__DATA SECTION__:
— Begin —

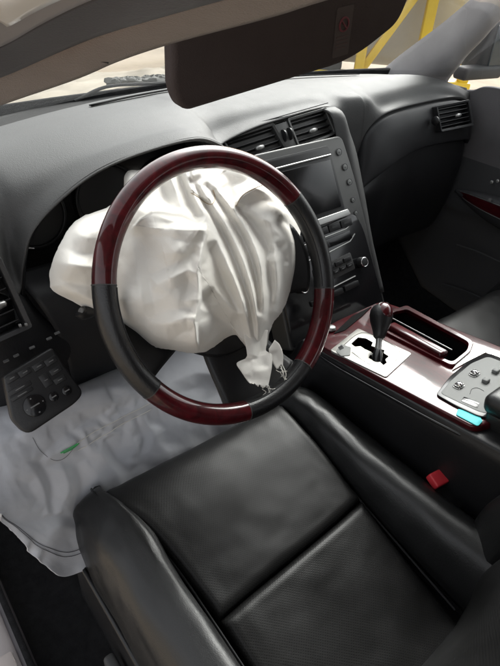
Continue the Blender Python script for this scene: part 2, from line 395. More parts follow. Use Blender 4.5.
def nylon(name, col, stain, trans):
    mt, nt, b = new_mat(name); b.inputs['Roughness'].default_value = .75; b.inputs['Specular IOR Level'].default_value = .3
    b.inputs['Sheen Weight'].default_value = .15
    tc = node(nt, 'ShaderNodeTexCoord'); nz = node(nt, 'ShaderNodeTexNoise', i_Scale=9, i_Detail=5); nt.links.new(tc.outputs['Object'], nz.inputs[0])
    mr = node(nt, 'ShaderNodeMapRange', i_From_Min=.5, i_From_Max=.78); nt.links.new(nz.outputs[0], mr.inputs[0])
    mx = node(nt, 'ShaderNodeMix', data_type='RGBA'); mx.inputs['A'].default_value = (*col, 1); mx.inputs['B'].default_value = (*stain, 1)
    nt.links.new(mr.outputs[0], mx.inputs['Factor']); nt.links.new(mx.outputs['Result'], b.inputs['Base Color'])
    uv = node(nt, 'ShaderNodeUVMap')
    w1 = node(nt, 'ShaderNodeTexWave', i_Scale=260, bands_direction='X'); w2 = node(nt, 'ShaderNodeTexWave', i_Scale=260, bands_direction='Y')
    nt.links.new(uv.outputs[0], w1.inputs[0]); nt.links.new(uv.outputs[0], w2.inputs[0])
    ad = node(nt, 'ShaderNodeMath', operation='ADD'); nt.links.new(w1.outputs['Fac'], ad.inputs[0]); nt.links.new(w2.outputs['Fac'], ad.inputs[1])
    n3 = node(nt, 'ShaderNodeTexNoise', i_Scale=45, i_Detail=5, i_Roughness=.6, i_Distortion=.8); nt.links.new(tc.outputs['Object'], n3.inputs[0])
    b1 = node(nt, 'ShaderNodeBump', i_Strength=.12, i_Distance=.0006); nt.links.new(ad.outputs[0], b1.inputs['Height'])
    b2 = node(nt, 'ShaderNodeBump', i_Strength=.12, i_Distance=.003); nt.links.new(n3.outputs[0], b2.inputs['Height']); nt.links.new(b1.outputs[0], b2.inputs['Normal'])
    nt.links.new(b2.outputs[0], b.inputs['Normal'])
    tr = node(nt, 'ShaderNodeBsdfTranslucent'); nt.links.new(mx.outputs['Result'], tr.inputs[0])
    ms = node(nt, 'ShaderNodeMixShader'); ms.inputs[0].default_value = trans
    nt.links.new(b.outputs[0], ms.inputs[1]); nt.links.new(tr.outputs[0], ms.inputs[2]); nt.links.new(ms.outputs[0], nt.nodes['Material Output'].inputs[0])
nylon('airbag_white', (.81, .785, .735), (.75, .71, .63), .10)
nylon('airbag_grey', (.58, .59, .625), (.52, .53, .56), .05)
def glass(name, tint=(.93, .96, .95)):
    mt, nt, b = new_mat(name); nt.nodes.remove(b)
    g = node(nt, 'ShaderNodeBsdfGlossy', i_Roughness=.02); t = node(nt, 'ShaderNodeBsdfTransparent'); t.inputs[0].default_value = (*tint, 1)
    fr = node(nt, 'ShaderNodeFresnel', i_IOR=1.45); ms = node(nt, 'ShaderNodeMixShader')
    nt.links.new(fr.outputs[0], ms.inputs[0]); nt.links.new(t.outputs[0], ms.inputs[1]); nt.links.new(g.outputs[0], ms.inputs[2])
    nt.links.new(ms.outputs[0], nt.nodes['Material Output'].inputs[0])
glass('glass')

EYE = CAM   # sheets turn their outer side to the cabin
X, Y, Z = A(1, 0, 0), A(0, 1, 0), A(0, 0, 1)

# ================================================================== setting
GZ = -.36
V = []; F = []; n_ = 60
gx = np.sign(np.linspace(-1, 1, n_))*np.abs(np.linspace(-1, 1, n_))**3*160
GX, GY = np.meshgrid(gx, gx, indexing='ij'); GZZ = GZ+.05*fbm(GX*.15, GY*.15, 3)*np.clip((np.hypot(GX, GY)-3)/6, 0, 1)
tag(put('ground', mesh(np.stack([GX, GY, GZZ], -1).reshape(-1, 3), gfaces(n_, n_)), M['dirt']), kind='structure')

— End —

__EXERCISE GOAL__:
Copy the data character for character, but drop all pictures from the copy.

__REPLY__:
Continue the Blender Python script for this scene: part 2, from line 395. More parts follow. Use Blender 4.5.
def nylon(name, col, stain, trans):
    mt, nt, b = new_mat(name); b.inputs['Roughness'].default_value = .75; b.inputs['Specular IOR Level'].default_value = .3
    b.inputs['Sheen Weight'].default_value = .15
    tc = node(nt, 'ShaderNodeTexCoord'); nz = node(nt, 'ShaderNodeTexNoise', i_Scale=9, i_Detail=5); nt.links.new(tc.outputs['Object'], nz.inputs[0])
    mr = node(nt, 'ShaderNodeMapRange', i_From_Min=.5, i_From_Max=.78); nt.links.new(nz.outputs[0], mr.inputs[0])
    mx = node(nt, 'ShaderNodeMix', data_type='RGBA'); mx.inputs['A'].default_value = (*col, 1); mx.inputs['B'].default_value = (*stain, 1)
    nt.links.new(mr.outputs[0], mx.inputs['Factor']); nt.links.new(mx.outputs['Result'], b.inputs['Base Color'])
    uv = node(nt, 'ShaderNodeUVMap')
    w1 = node(nt, 'ShaderNodeTexWave', i_Scale=260, bands_direction='X'); w2 = node(nt, 'ShaderNodeTexWave', i_Scale=260, bands_direction='Y')
    nt.links.new(uv.outputs[0], w1.inputs[0]); nt.links.new(uv.outputs[0], w2.inputs[0])
    ad = node(nt, 'ShaderNodeMath', operation='ADD'); nt.links.new(w1.outputs['Fac'], ad.inputs[0]); nt.links.new(w2.outputs['Fac'], ad.inputs[1])
    n3 = node(nt, 'ShaderNodeTexNoise', i_Scale=45, i_Detail=5, i_Roughness=.6, i_Distortion=.8); nt.links.new(tc.outputs['Object'], n3.inputs[0])
    b1 = node(nt, 'ShaderNodeBump', i_Strength=.12, i_Distance=.0006); nt.links.new(ad.outputs[0], b1.inputs['Height'])
    b2 = node(nt, 'ShaderNodeBump', i_Strength=.12, i_Distance=.003); nt.links.new(n3.outputs[0], b2.inputs['Height']); nt.links.new(b1.outputs[0], b2.inputs['Normal'])
    nt.links.new(b2.outputs[0], b.inputs['Normal'])
    tr = node(nt, 'ShaderNodeBsdfTranslucent'); nt.links.new(mx.outputs['Result'], tr.inputs[0])
    ms = node(nt, 'ShaderNodeMixShader'); ms.inputs[0].default_value = trans
    nt.links.new(b.outputs[0], ms.inputs[1]); nt.links.new(tr.outputs[0], ms.inputs[2]); nt.links.new(ms.outputs[0], nt.nodes['Material Output'].inputs[0])
nylon('airbag_white', (.81, .785, .735), (.75, .71, .63), .10)
nylon('airbag_grey', (.58, .59, .625), (.52, .53, .56), .05)
def glass(name, tint=(.93, .96, .95)):
    mt, nt, b = new_mat(name); nt.nodes.remove(b)
    g = node(nt, 'ShaderNodeBsdfGlossy', i_Roughness=.02); t = node(nt, 'ShaderNodeBsdfTransparent'); t.inputs[0].default_value = (*tint, 1)
    fr = node(nt, 'ShaderNodeFresnel', i_IOR=1.45); ms = node(nt, 'ShaderNodeMixShader')
    nt.links.new(fr.outputs[0], ms.inputs[0]); nt.links.new(t.outputs[0], ms.inputs[1]); nt.links.new(g.outputs[0], ms.inputs[2])
    nt.links.new(ms.outputs[0], nt.nodes['Material Output'].inputs[0])
glass('glass')

EYE = CAM   # sheets turn their outer side to the cabin
X, Y, Z = A(1, 0, 0), A(0, 1, 0), A(0, 0, 1)

# ================================================================== setting
GZ = -.36
V = []; F = []; n_ = 60
gx = np.sign(np.linspace(-1, 1, n_))*np.abs(np.linspace(-1, 1, n_))**3*160
GX, GY = np.meshgrid(gx, gx, indexing='ij'); GZZ = GZ+.05*fbm(GX*.15, GY*.15, 3)*np.clip((np.hypot(GX, GY)-3)/6, 0, 1)
tag(put('ground', mesh(np.stack([GX, GY, GZZ], -1).reshape(-1, 3), gfaces(n_, n_)), M['dirt']), kind='structure')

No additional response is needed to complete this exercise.